La vertenza all’esame della Cassazione riguardava proprio alcune figure professionali sanitarie che, a causa dell’organizzazione del servizio, non riuscivano ad accedere in modo tradizionale alla mensa, nonostante l’orario giornaliero ben superiore alle sei ore. La Corte ha affermato:

  • Superamento della distinzione tra turnisti e non turnisti: la durata dell’orario è l’unico criterio per il riconoscimento del buono pasto.
  • Principio di automaticità: lavorare più di sei ore giornaliere fa sorgere il diritto alla pausa e, conseguentemente, al buono pasto, anche in forma sostitutiva, se non è fruibile la mensa.
  • Valorizzazione della funzione assistenziale: il beneficio ha natura assistenziale e non entra nella retribuzione, non può essere limitato da regolamenti interni aziendali più restrittivi.
Nel caso giudicato, i lavoratori turnisti hanno ottenuto il riconoscimento degli arretrati per i buoni pasto non percepiti. Di rilievo anche la conferma del principio secondo cui il benefit non è monetizzabile, ma in caso di mancata erogazione si può agire per il risarcimento del danno, parametrato al valore del ticket non assegnato.

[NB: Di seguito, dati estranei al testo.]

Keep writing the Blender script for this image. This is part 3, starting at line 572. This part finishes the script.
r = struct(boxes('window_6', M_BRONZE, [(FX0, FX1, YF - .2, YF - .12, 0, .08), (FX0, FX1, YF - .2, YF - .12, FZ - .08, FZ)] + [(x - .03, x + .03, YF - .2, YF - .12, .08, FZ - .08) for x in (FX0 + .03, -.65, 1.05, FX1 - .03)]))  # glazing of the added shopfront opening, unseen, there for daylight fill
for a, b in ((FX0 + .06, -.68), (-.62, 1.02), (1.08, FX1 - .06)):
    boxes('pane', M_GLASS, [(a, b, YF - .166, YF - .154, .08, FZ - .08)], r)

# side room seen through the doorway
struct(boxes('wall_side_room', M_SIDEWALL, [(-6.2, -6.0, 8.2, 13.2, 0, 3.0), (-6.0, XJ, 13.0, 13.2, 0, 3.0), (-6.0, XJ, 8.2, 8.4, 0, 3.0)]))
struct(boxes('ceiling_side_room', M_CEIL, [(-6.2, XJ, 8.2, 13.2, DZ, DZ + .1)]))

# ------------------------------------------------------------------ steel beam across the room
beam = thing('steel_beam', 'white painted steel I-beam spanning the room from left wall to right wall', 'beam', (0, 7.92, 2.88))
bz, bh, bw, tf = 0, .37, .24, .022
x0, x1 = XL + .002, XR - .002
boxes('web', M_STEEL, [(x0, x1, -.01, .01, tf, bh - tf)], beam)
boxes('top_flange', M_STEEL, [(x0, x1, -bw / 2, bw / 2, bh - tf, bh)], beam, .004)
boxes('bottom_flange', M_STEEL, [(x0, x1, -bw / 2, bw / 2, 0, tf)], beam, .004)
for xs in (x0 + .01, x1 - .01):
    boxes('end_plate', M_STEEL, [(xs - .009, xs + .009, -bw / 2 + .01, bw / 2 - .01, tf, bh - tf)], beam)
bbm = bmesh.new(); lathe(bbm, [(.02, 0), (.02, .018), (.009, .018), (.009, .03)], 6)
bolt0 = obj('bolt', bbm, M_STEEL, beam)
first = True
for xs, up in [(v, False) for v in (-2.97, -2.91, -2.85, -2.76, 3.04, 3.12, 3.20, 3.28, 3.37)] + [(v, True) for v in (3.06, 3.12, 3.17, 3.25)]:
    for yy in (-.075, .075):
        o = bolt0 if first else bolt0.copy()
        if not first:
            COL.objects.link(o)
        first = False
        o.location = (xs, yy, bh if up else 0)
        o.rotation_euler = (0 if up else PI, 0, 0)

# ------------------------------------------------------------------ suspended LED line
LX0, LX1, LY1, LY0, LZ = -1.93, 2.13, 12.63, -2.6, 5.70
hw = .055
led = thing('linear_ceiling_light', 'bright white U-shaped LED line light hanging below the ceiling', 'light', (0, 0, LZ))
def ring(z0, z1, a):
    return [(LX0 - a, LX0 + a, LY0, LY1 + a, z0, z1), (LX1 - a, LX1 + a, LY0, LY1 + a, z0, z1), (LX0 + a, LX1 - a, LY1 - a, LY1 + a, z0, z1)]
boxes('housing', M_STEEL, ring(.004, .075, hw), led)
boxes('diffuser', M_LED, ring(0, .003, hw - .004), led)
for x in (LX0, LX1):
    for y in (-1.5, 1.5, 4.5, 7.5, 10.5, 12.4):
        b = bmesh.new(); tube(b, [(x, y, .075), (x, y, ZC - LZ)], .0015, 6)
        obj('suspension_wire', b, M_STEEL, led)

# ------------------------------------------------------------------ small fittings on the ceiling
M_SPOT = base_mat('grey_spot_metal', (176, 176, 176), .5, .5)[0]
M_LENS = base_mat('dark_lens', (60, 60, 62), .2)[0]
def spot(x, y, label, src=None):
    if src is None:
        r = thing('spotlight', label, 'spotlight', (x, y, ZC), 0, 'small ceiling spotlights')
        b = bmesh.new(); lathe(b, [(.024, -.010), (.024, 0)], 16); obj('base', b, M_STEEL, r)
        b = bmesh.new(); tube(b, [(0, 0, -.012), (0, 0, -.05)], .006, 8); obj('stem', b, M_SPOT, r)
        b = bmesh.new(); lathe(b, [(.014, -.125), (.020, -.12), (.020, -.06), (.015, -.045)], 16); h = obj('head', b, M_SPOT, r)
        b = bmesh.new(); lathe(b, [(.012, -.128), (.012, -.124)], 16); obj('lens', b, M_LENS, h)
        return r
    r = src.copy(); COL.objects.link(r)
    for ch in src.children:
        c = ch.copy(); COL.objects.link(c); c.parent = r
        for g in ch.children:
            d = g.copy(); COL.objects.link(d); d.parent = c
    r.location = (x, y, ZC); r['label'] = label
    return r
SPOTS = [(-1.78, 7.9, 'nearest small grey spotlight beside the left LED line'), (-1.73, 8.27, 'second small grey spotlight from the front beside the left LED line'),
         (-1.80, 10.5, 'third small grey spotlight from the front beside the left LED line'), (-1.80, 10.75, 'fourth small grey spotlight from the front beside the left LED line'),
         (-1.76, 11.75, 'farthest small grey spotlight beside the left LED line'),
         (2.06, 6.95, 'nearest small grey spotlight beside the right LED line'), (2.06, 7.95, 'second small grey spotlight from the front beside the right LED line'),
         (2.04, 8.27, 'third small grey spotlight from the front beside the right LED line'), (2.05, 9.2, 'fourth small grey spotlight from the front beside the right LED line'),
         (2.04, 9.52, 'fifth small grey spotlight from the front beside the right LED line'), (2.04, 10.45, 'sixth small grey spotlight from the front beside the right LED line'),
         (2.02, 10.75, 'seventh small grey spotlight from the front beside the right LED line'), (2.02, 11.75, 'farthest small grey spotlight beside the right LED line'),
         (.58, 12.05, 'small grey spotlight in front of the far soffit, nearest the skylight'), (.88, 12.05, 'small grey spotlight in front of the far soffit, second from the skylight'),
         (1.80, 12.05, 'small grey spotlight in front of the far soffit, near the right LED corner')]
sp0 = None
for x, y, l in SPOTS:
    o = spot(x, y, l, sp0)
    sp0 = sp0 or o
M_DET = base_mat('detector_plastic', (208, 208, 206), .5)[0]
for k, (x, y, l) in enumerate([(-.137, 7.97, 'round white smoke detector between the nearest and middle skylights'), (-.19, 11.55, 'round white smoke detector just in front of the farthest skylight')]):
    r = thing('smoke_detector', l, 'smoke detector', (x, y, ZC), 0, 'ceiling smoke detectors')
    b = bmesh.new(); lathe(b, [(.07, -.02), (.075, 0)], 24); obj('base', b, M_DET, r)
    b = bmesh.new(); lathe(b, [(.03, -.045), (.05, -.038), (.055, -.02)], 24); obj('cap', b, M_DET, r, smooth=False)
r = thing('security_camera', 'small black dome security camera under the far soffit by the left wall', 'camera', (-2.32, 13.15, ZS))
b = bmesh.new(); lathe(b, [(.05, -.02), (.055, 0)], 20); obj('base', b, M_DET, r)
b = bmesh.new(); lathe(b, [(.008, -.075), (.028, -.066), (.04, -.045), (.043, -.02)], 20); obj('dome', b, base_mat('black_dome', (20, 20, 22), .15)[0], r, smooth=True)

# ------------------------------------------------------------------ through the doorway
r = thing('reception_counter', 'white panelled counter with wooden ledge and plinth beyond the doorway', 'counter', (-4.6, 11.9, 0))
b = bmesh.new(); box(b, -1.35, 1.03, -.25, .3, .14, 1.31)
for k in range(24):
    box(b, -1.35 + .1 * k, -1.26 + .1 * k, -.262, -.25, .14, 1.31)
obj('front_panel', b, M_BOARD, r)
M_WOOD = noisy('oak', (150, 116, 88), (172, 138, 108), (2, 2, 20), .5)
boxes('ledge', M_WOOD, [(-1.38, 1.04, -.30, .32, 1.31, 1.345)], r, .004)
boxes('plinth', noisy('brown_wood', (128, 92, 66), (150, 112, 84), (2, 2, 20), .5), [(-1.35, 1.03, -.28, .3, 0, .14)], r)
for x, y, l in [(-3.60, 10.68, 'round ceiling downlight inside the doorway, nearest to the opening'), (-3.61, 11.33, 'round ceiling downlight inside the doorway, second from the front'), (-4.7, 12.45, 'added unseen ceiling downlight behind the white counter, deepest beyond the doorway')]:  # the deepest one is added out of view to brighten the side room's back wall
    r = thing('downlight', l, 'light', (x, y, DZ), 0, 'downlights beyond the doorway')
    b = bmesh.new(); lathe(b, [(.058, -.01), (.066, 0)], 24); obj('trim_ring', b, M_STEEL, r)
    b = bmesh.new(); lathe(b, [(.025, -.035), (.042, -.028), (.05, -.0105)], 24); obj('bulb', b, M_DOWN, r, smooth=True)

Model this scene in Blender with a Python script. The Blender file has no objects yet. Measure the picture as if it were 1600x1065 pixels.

La pausa pranzo dopo sei ore di lavoro: requisiti, modalità e implicazioni pratiche

L’aspetto chiave della sentenza è la definizione dei requisiti per il diritto alla pausa pranzo e al relativo buono pasto nel settore pubblico. Secondo la normativa vigente, la pausa si rende obbligatoria e “qualificante” ai fini del diritto all’agevolazione, quando le ore di lavoro consecutive superano la soglia minima di sei.

  • Condizione necessaria: superamento delle sei ore di lavoro effettivo nella giornata.
  • Pausa effettiva: l’interruzione di servizio deve essere reale; se non viene fruita per ragioni organizzative, si ha comunque diritto alla soluzione sostitutiva come il ticket.
  • Durata della pausa: i contratti collettivi possono prevedere pause di almeno 10 o 30 minuti, in base all’articolazione dell’orario.
È rilevante sottolineare che il semplice “andarsene” dopo sei ore senza effettuare la pausa né rientrare al lavoro non consente di maturare il beneficio. Spetta invece a chi, anche solo per pochi minuti, rientra dopo la pausa per il proseguimento della propria attività.

Turnisti e non turnisti: superamento della distinzione ai fini del diritto al buono pasto

Molte amministrazioni pubbliche fino ad oggi hanno differenziato fra personale turnista e non turnista nella concessione dei buoni pasto, sostenendo che solo chi svolgeva orario spezzato potesse legittimamente fruire del beneficio.

La decisione della Cassazione pone termine a questa distinzione, stabilendo alcuni punti fermi:

  • Uniformità di trattamento: la fruizione della pausa (quando l’orario supera sei ore) è l’unico elemento rilevante, a prescindere dalla natura del turno.
  • Rilevanza delle condizioni di lavoro: chi, per esigenze di continuità assistenziale o organizzativa, non può usufruire della mensa, matura automaticamente il diritto alla soluzione alternativa prevista.
  • Eliminazione di discriminazioni interne: tutte le differenze legate a regolamenti aziendali sono superate, garantendo equità di trattamento a tutto il personale.